Saturday in the Twenty-Eighth Week of Ordinary Time

Scripture Readings: Rom 4:13, 16-18; Lk 12:8-12

Abraham hoped against hope.  He believed he would father a child, more, be the father of many nations, at a time in his life and Sarah’s when begetting children was impossible “Happy are you, Mary, for having believed,” that, not knowing any man in a carnal way, she would yet bear a son, a child, give birth. Abraham’s hope, in the face of all reasonable expectations to the contrary, is a mirror of his faith that according to Saint Paul is a mark of bankruptcy in the sight of God.  Mary’s, too, who speaks of her nothingness that God had looked upon. She, like Abraham, had nothing to lose because she had nothing—except the +willing to hope against hope, her faith in the one who makes the dead live and calls into being what does not exist.
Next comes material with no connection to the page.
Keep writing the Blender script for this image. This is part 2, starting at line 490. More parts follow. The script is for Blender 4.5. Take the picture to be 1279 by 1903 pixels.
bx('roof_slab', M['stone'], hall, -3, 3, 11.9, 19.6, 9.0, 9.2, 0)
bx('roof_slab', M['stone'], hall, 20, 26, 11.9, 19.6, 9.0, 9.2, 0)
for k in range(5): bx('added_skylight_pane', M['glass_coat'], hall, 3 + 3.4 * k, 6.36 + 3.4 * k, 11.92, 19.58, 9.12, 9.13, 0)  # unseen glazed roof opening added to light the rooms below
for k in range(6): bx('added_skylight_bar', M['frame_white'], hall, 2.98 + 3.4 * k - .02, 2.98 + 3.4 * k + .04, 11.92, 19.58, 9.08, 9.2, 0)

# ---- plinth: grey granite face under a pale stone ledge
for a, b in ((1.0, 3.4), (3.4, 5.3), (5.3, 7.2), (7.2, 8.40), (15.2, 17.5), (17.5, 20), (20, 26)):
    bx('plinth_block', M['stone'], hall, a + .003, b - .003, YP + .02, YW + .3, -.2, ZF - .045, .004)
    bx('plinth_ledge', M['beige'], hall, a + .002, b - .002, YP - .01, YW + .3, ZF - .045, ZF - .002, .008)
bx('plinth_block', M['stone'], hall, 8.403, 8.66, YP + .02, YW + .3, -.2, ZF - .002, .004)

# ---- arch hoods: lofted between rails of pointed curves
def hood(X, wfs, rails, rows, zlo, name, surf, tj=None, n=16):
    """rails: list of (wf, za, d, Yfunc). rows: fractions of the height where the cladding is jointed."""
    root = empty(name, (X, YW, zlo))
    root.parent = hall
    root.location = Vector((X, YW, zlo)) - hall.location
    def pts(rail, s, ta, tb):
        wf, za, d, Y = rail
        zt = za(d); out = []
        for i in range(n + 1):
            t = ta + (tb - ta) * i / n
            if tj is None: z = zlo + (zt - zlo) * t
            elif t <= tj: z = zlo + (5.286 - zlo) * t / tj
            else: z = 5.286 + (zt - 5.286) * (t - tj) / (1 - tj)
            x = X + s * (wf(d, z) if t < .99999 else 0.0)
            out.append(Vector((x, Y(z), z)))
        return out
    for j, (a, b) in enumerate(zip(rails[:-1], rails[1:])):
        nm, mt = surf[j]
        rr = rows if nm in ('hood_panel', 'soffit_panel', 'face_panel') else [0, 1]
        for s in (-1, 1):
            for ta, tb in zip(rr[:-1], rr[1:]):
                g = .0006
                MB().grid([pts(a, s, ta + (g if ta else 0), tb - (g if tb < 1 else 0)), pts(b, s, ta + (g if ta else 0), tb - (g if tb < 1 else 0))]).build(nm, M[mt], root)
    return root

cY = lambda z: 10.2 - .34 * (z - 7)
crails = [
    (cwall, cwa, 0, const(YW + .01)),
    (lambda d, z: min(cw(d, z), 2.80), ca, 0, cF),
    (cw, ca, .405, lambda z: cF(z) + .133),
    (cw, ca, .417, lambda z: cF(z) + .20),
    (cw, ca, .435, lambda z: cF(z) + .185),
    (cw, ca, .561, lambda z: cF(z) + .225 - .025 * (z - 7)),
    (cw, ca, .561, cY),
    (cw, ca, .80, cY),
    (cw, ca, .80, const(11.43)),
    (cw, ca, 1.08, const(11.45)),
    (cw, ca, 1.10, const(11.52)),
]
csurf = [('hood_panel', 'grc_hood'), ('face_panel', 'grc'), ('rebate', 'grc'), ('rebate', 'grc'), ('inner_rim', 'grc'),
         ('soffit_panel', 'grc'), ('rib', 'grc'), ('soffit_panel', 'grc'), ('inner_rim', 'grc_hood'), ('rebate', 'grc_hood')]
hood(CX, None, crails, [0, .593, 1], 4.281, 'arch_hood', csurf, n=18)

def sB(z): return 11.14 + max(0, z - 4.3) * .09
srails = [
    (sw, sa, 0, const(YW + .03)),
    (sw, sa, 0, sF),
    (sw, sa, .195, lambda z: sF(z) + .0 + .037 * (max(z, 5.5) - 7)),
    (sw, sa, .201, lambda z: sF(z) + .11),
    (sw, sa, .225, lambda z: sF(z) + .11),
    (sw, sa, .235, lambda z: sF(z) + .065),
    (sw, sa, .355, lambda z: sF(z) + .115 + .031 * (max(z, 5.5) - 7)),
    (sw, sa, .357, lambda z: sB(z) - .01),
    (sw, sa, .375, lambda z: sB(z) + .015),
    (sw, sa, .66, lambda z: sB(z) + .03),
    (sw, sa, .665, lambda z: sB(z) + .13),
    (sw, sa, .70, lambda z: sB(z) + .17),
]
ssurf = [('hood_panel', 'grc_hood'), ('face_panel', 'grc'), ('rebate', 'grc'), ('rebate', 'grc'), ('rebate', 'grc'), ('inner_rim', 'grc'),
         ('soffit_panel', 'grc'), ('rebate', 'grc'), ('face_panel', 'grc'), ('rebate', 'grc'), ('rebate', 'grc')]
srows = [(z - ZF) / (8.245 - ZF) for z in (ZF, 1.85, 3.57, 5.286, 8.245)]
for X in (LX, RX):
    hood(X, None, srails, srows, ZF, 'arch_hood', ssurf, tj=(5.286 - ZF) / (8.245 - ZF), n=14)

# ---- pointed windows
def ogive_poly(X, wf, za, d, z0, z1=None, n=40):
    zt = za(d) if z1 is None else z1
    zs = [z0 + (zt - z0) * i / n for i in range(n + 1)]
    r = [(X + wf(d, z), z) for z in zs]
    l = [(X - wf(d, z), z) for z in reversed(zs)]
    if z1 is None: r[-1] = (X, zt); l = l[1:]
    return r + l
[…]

God’s promised future is man’s impossibility, so its historical realization is all the more a gift, a caris, a grace undeserved. The gift, says Paul, depends on faith, but not that faith merits or demands the gift; faith is simply the statement of our poverty, poverty the mode of our relationship to God, so that grace, the gift, is all the more incongruous. There is nothing, apart from the merit of Christ, that gives us any claim on God, on grace, on gift. Saint Bernard knew this: “My merit therefore is the mercy of the Lord. Surely I am not devoid of merit as long as he is not of mercy” (SC 61.5). Bernard puts these words in the mouth of Mary: “I am unaware of any merit that would warrant all this honor, except that God has been pleased with the lowliness of his handmaid. . . . It was not any wisdom of mine, not any nobility, not any beauty . . .; it was my humility alone” that drew the loving gaze of God (SC 42.10).
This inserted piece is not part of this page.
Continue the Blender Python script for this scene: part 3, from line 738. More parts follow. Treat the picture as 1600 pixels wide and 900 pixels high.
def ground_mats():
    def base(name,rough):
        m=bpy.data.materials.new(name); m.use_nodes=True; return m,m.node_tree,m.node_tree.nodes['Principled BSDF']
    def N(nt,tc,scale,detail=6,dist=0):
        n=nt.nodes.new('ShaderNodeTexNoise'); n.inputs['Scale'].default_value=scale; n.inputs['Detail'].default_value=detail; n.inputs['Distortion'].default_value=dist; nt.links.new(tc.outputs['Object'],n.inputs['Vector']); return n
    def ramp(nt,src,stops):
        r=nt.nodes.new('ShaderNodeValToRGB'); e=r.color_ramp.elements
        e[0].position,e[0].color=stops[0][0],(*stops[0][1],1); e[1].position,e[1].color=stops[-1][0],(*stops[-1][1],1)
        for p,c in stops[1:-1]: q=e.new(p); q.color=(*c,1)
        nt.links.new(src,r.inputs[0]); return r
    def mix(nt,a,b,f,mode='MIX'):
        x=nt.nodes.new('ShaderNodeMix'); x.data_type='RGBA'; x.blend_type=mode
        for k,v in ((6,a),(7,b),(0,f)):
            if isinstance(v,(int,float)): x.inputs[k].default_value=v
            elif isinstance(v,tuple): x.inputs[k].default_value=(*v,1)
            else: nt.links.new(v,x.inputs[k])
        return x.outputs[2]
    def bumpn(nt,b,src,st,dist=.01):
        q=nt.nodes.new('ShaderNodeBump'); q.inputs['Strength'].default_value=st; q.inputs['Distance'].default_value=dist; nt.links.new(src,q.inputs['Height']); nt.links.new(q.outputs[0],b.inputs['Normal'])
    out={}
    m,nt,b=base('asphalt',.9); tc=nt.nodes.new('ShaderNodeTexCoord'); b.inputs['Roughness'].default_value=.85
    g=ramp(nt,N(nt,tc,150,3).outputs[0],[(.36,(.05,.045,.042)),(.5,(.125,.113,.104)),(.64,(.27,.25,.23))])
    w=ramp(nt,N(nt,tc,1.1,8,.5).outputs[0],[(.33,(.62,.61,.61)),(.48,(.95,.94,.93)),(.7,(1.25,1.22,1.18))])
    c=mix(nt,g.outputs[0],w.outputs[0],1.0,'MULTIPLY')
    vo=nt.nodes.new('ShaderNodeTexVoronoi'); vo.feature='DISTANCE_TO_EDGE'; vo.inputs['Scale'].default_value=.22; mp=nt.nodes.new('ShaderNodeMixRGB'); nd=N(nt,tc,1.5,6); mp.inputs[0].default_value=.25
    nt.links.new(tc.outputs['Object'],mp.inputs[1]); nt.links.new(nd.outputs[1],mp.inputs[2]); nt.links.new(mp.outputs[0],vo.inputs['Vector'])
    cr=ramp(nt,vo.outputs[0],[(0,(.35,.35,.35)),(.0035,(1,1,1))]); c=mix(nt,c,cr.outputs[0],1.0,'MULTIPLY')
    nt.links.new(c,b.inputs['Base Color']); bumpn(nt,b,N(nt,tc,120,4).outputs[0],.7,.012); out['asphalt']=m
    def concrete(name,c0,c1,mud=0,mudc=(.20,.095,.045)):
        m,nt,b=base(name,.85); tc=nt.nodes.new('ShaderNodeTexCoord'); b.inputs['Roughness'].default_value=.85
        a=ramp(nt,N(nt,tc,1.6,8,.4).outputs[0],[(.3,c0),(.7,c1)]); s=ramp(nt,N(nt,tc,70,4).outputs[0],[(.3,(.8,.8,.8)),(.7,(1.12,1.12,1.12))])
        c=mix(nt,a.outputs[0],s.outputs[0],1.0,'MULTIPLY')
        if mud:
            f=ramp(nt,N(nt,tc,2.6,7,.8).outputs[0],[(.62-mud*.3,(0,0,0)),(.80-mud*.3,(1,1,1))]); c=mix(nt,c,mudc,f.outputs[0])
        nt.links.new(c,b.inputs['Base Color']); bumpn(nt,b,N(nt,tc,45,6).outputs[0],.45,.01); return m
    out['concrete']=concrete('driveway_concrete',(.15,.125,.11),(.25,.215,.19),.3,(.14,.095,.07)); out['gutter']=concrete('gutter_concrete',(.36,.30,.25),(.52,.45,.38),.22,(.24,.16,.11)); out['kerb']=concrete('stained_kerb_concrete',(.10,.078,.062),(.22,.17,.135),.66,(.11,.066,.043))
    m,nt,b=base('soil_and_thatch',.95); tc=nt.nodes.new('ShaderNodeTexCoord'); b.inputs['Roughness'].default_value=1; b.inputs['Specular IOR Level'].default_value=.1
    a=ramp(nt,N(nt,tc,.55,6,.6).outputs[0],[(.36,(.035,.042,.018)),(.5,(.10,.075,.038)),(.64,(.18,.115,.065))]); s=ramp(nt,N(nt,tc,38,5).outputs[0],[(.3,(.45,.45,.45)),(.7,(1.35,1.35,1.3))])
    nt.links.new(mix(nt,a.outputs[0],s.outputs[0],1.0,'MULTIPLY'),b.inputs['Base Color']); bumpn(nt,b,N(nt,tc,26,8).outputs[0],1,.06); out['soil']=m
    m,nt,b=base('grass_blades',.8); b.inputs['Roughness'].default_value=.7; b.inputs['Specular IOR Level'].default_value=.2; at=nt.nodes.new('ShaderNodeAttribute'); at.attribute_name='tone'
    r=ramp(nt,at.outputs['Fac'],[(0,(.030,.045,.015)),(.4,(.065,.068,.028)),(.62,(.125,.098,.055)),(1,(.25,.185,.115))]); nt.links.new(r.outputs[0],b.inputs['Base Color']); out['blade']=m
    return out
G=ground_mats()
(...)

But this is the Holy Spirit, I mean, this lack of merit, this nothingness, this state of  undeservedness, the Holy Spirit blasphemy against which, fear and worry, cannot be forgiven because the gift is forgiveness itself. Forgiveness and birth of new life are the sacraments of the righteousness that comes from faith, the incongruous gift of the one who forgives the godless and makes the virgin and the sterile birth new life. So monastic celibacy is a personal bodily statement of faith, hope against hope, its emptiness and folly almost putting God to the test. “Receive me, O Lord, according to your word, and I shall live; do not disappoint me in my hope” (RB 58.21).